ENTRIES PROVIDED:
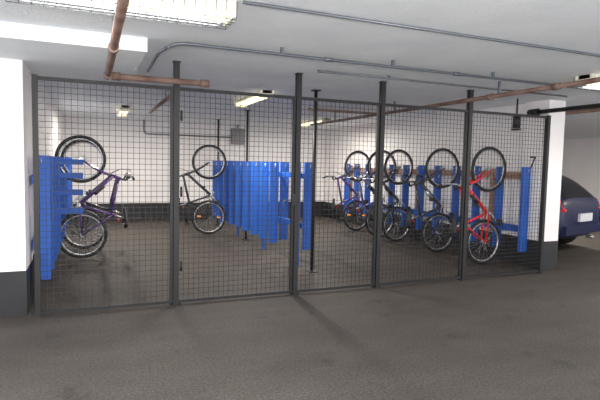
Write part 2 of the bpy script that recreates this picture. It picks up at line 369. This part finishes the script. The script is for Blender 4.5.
# ---------------------------------------------------------------- car
def car(cx,y0,rot):
    e=empty('car',(cx,y0,0)); e.rotation_euler[2]=rot
    b=MB()
    st=[(0.0,.70,.36,.80,.84,.62),(.06,.80,.27,.90,.96,.64),(.22,.84,.22,.95,1.14,.60),(.50,.86,.2,.96,1.36,.58),(.9,.87,.2,.95,1.43,.60),(1.6,.87,.2,.94,1.46,.62),(2.3,.87,.2,.93,1.40,.60),
        (2.85,.87,.2,.91,1.08,.66),(3.1,.86,.2,.88,.94,.68),(3.7,.82,.22,.78,.84,.62),(4.02,.72,.28,.62,.66,.55),(4.1,.6,.34,.5,.53,.45)]
    vs=[];n=12
    for (y,w,zb,bl,rf,rw) in st:
        r=[(w*.85,zb),(w,zb+.12),(w,(zb+bl)/2+.05),(w*.965,bl),(rw,rf-.05 if rf-bl>.1 else rf-.015),(rw*.72,rf)]
        for (x,z) in r: vs.append((x,y,z))
        for (x,z) in reversed(r): vs.append((-x,y,z))
    b.v=list(vs)
    for i in range(len(st)-1):
        for j in range(n):
            k='navy'
            if j in(3,7) and 2<=i<=6: k='glass'
            if j in(4,5,6) and i in(1,2,6): k='glass'
            b.f.append([i*n+j,i*n+(j+1)%n,(i+1)*n+(j+1)%n,(i+1)*n+j]); b.m.append(b.mi(k)); b.sm.append(True)
    b.f.append(list(range(n))); b.m.append(b.mi('navy')); b.sm.append(True)
    b.f.append(list(range((len(st)-1)*n,len(st)*n))); b.m.append(b.mi('navy')); b.sm.append(True)
    b.done('body',e,sub=2)
    d=MB()
    d.box(-.7,.7,-.03,.06,.34,.50,'navy')
    d.box(-.24,.24,-.045,-.0,.56,.70,'plate')
    for s in(-1,1):
        d.bar((s*.68,.03,.74),(s*.69,.12,.93),.10,.05,'red',(0,1,0))
        d.bar((s*.78,.08,.74),(s*.76,.17,.93),.05,.14,'red',(1,0,0))
        d.box(s*.95-.09,s*.95+.09,2.55,2.62,.95,1.08,'navy')
    d.tube((.4,-.02,.25),(.4,.1,.25),.03,'silver')
    d.done('trim_parts',e)
    for k,(x,y) in enumerate(((-.80,.72),(.80,.72),(-.80,3.3),(.80,3.3))):
        w=MB()
        w.ring((x,y,.31),(1,0,0),.235,.085,'tyre',32,10)
        w.tube((x-.06,y,.31),(x+.06,y,.31),.19,'silver',24)
        for i in range(5):
            th=2*math.pi*i/5; sg=1 if x>0 else -1
            w.bar((x+sg*.07,y,.31),(x+sg*.07,y+.18*math.cos(th),.31+.18*math.sin(th)),.04,.02,'silver',(1,0,0))
        w.done('wheel_%d'%(k+1),e)
    return e
car(8.02,6.15,math.radians(15))

# ---------------------------------------------------------------- world + camera
w=D.worlds.new('World'); S.world=w; w.use_nodes=True
bg=w.node_tree.nodes['Background']; bg.inputs['Color'].default_value=(.96,.97,1,1); bg.inputs['Strength'].default_value=3.6
cam=D.cameras.new('Camera'); co=D.objects.new('Camera',cam); S.collection.objects.link(co); S.camera=co
cam.sensor_width=36; cam.lens=30; cam.clip_start=.05
psi=math.radians(22.8); th=math.radians(4.1); ro=.022
r0=Vector((math.cos(psi),-math.sin(psi),0)); f=Vector((math.sin(psi)*math.cos(th),math.cos(psi)*math.cos(th),-math.sin(th))); u0=r0.cross(f)
u=u0*math.cos(ro)-r0*math.sin(ro); r=r0*math.cos(ro)+u0*math.sin(ro)
m=Matrix((r,u,-f)).transposed().to_4x4(); m.translation=Vector((0,0,1.45)); co.matrix_world=m
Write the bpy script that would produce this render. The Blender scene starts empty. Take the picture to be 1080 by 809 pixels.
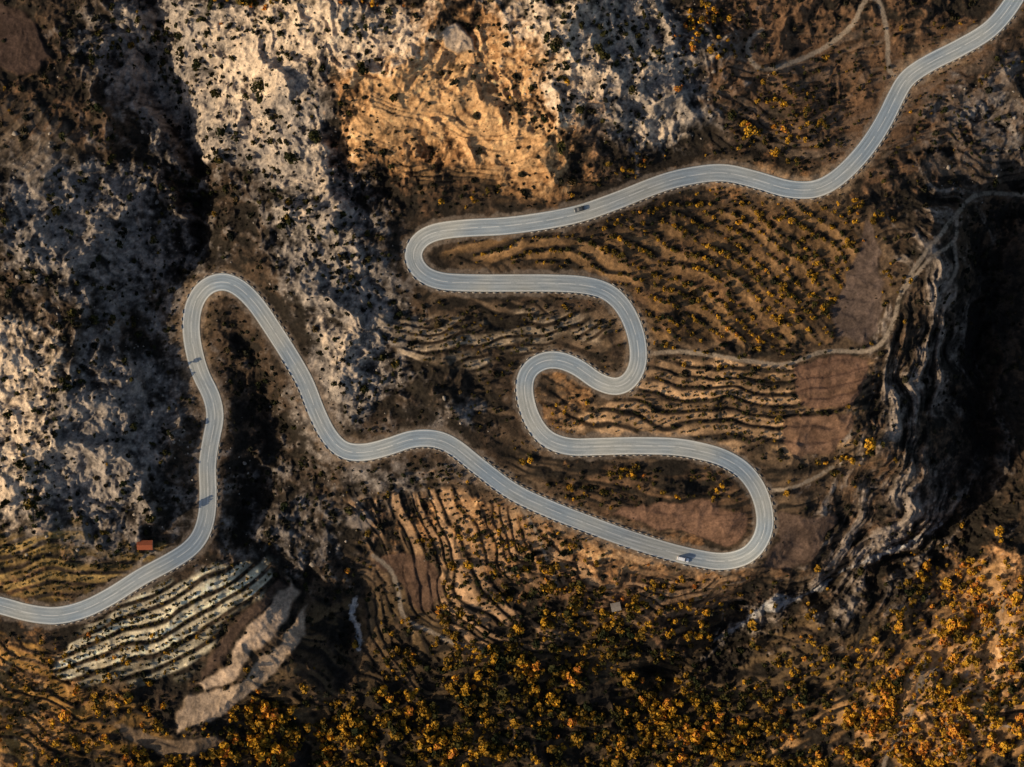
import bpy, bmesh, math, numpy as np, time
from mathutils import Vector
T0=time.time()
rng=np.random.default_rng(7)
S=0.4; CX,CY=540.0,404.5
f32=np.float32
def W(px,py): return (px-CX)*S,(CY-py)*S

# ---------------------------------------------------------------- noise
def perlin(x,y,seed):
    r=np.random.default_rng(seed); perm=r.permutation(256).astype(np.int32)
    ang=r.random(256)*2*np.pi; gx=np.cos(ang).astype(f32); gy=np.sin(ang).astype(f32)
    x0=np.floor(x); y0=np.floor(y); xf=(x-x0).astype(f32); yf=(y-y0).astype(f32)
    xi=x0.astype(np.int32); yi=y0.astype(np.int32)
    u=xf*xf*xf*(xf*(xf*6-15)+10); v=yf*yf*yf*(yf*(yf*6-15)+10)
    a=perm[xi&255]; b=perm[(xi+1)&255]
    def g(p,j,dx,dy):
        h=perm[(p+j)&255]; return gx[h]*dx+gy[h]*dy
    j0=yi&255; j1=(yi+1)&255
    n00=g(a,j0,xf,yf); n10=g(b,j0,xf-1,yf); n01=g(a,j1,xf,yf-1); n11=g(b,j1,xf-1,yf-1)
    return (n00*(1-u)+n10*u)*(1-v)+(n01*(1-u)+n11*u)*v
def fbm(x,y,scale,octv,seed,gain=0.5,norm=True):
    out=np.zeros_like(x); a=1.0; f=1.0/scale; ss=0
    for o in range(octv):
        out+=a*perlin(x*f+o*17.3,y*f-o*9.7,seed+o*101); ss+=a*a; a*=gain; f*=2.03
    if norm: out*=1.0/(0.27*math.sqrt(ss))
    return out
def ridged(x,y,scale,octv,seed):
    out=np.zeros_like(x); a=1.0; f=1.0/scale; w=1.0
    for o in range(octv):
        n=1-np.abs(perlin(x*f+o*13.1,y*f+o*7.7,seed+o*31))*2.0
        n=n*n; out+=a*n*w; w=np.clip(n*1.3,0,1); a*=0.5; f*=2.05
    return out
def sstep(a,b,x):
    t=np.clip((x-a)/(b-a),0,1); return t*t*(3-2*t)
def bblur(A,r):
    for ax in (0,1):
        n=A.shape[ax]; pad=[(0,0),(0,0)]; pad[ax]=(r+1,r); c=np.cumsum(np.pad(A.astype(np.float64),pad,mode='edge'),axis=ax)
        A=(np.take(c,np.arange(2*r+1,2*r+1+n),axis=ax)-np.take(c,np.arange(0,n),axis=ax))/(2*r+1)
    return A.astype(f32)

# ---------------------------------------------------------------- grid
fx=np.arange(-70,1151,1.0); fy=np.arange(-70,881,1.0)
e=np.cumsum(1.5*np.power(1.32,np.arange(29)))
gx1=np.concatenate([fx[0]-e[::-1],fx,fx[-1]+e]); gy1=np.concatenate([fy[0]-e[::-1],fy,fy[-1]+e])
NX,NY=len(gx1),len(gy1)
PX,PY=np.meshgrid(gx1.astype(f32),gy1.astype(f32))
# ---------------------------------------------------------------- roads
def catmull(pts,step):
    P=np.array(pts,float); P=np.vstack([2*P[0]-P[1],P,2*P[-1]-P[-2]])
    out=[]
    for i in range(1,len(P)-2):
        p0,p1,p2,p3=P[i-1:i+3]
        for t in np.linspace(0,1,14,endpoint=False):
            out.append(0.5*((2*p1)+(-p0+p2)*t+(2*p0-5*p1+4*p2-p3)*t*t+(-p0+3*p1-3*p2+p3)*t**3))
    out.append(P[-2]); out=np.array(out)
    d=np.concatenate([[0],np.cumsum(np.hypot(*np.diff(out,axis=0).T))])
    s=np.arange(0,d[-1],step)
    return np.stack([np.interp(s,d,out[:,0]),np.interp(s,d,out[:,1])],1)
def gsm(a,sig):
    k=np.exp(-0.5*(np.arange(-int(3*sig),int(3*sig)+1)/sig)**2); k/=k.sum(); n=len(k)//2
    return np.convolve(np.pad(a,n,mode='edge'),k,'valid')
main_pts=[(-260,560),(-160,600),(-60,625),(0,638),(30,646),(60,649),(90,642),(120,627),(150,608),(180,592),(200,579),(212,564),(218,543),(219,518),(218,490),(222,462),(226,440),(222,418),(211,395),(204,370),(201,345),(205,320),(217,303),(235,297),(253,304),(271,322),(290,350),(307,377),(322,404),(334,435),(347,460),(363,475),(385,477),(410,471),(435,463),(460,463),(480,472),(505,492),(540,518),(577,536),(620,553),(660,568),(700,581),(735,590),(765,594),(790,587),(804,570),(808,548),(801,520),(786,498),(765,484),(740,476),(710,471),(670,470),(630,471),(600,471),(576,462),(560,440),(553,412),(557,392),(572,381),(590,380),(610,388),(630,402),(650,408),(665,400),(673,380),(670,352),(658,325),(640,308),(615,301),(580,299),(540,299),(500,299),(465,297),(445,288),(436,271),(443,255),(460,246),(490,242),(530,240),(570,235),(610,227),(650,213),(690,197),(720,188),(760,183),(795,190),(830,200),(860,200),(885,186),(910,160),(930,130),(944,102),(956,83),(980,67),(1010,52),(1040,34),(1060,12),(1080,-20),(1120,-80),(1180,-140)]
road=catmull(main_pts,2.0)
road=np.stack([gsm(road[:,0],2.5),gsm(road[:,1],2.5)],1)
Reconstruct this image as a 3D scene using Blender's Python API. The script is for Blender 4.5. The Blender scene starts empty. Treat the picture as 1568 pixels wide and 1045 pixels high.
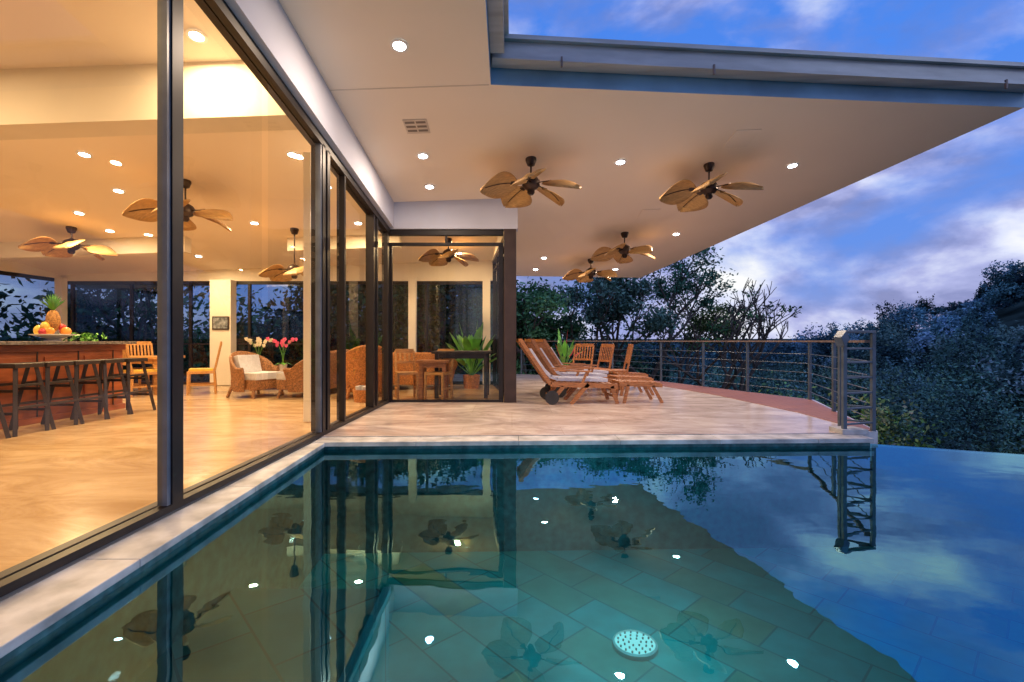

DESCRIPTION OF THE TASK:
Leave out the pictures and quote exactly the lines from the one where "Write the bpy" appears to the one where "def W(px,py): return (px-CX)*S,(CY-py)*S" appears, both ends counted.

RESULT OF THIS EXERCISE:
Write the bpy script that would produce this render. The Blender scene starts empty. Take the picture to be 1080 by 809 pixels.
import bpy, bmesh, math, numpy as np, time
from mathutils import Vector
T0=time.time()
rng=np.random.default_rng(7)
S=0.4; CX,CY=540.0,404.5
f32=np.float32
def W(px,py): return (px-CX)*S,(CY-py)*S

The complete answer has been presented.